CES Asia, it turns out, was taking place the same weekend as Bakery China 2016—it's just that Bakery China shared the expo center, and it was much, much bigger. Two-thirds of the SNIEC was loaded with cooking stuffs, food, and smells, and one-third was home to CES Asia.

To be fair, the SNIEC is massive. Very massive. It's the biggest convention center I've ever seen, bigger than the Las Vegas Convention Center, which has been called the biggest of all. (Shanghai's clocks in at 200,000 square meters of indoor space and 130,000 square meters of outdoor space—Vegas' LVCC is 180,000 square meters and it's all indoors.)

Throughout those massive halls, there's a bit of controlled chaos. Attendees zipped around on weird Hoverboard knockoff scooters past talking serving robots blasting "Gangnam Style." One booth featured a waterproof iPhone case—and iPhones that floated amidst goldfish in an aquarium to demonstrate—and its host encouraged me to hurl his iPhone onto the ground as hard as I could. It still worked. Another featured a crude AR device charmingly named the EyePhone.
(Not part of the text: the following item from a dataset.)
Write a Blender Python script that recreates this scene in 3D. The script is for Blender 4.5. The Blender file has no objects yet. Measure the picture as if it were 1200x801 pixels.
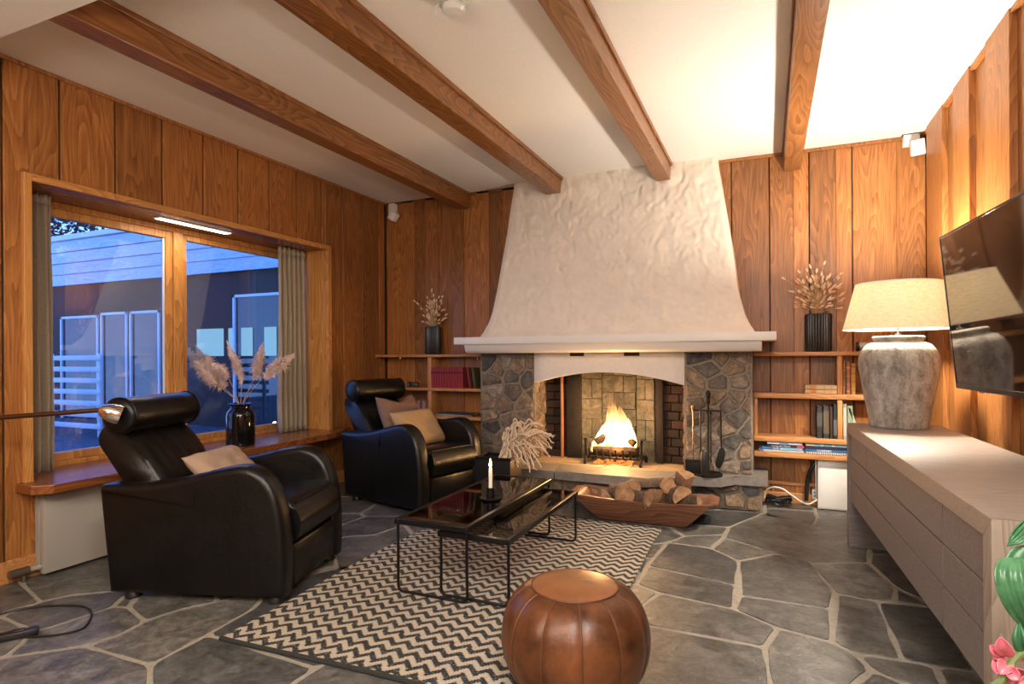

There was a gadget that could best be described as a tarantula drone; a creepy six-legged bot that users could manipulate with an iPhone app. It was convincingly biomimetic; maybe a little too lifelike, even. And who could forget the 69SixtyNine, a knockoff VR-enabled twerking vaginal sex toy; displayed in the middle of the floor with real-to-life female anatomy, the shameless copy of Pornhub's PR ploy attracted a crowd of giggling gawkers.

There were heaps of VR goggle knockoffs and drone companies and wearable smartwatches, stuff that more experienced tech pressers grumbled about being derivative and sometimes schlocky, which, fair enough—but it's not like the standard CES is full of one-of-a-kind inventions, either.

At the end of the day, it was Cowa and its adorable droid-suitcase that embodied the spirit of the proceedings the best: a little wacky, a little buggy, but jubilant and unrestrained.

The Cowa folks let me take the bot for a spin, and it mostly worked. You have to walk slow, and hold the sensor carefully, and sometimes it will peel off in a weird direction, but sure enough, it follows you, even when you turn around sharply or zig and zag around. (The autonomous version will ship in September, Cowa's spokespeople told me.) The future doesn't have to be polished and ready-to-ship, though. First, the future should be fun.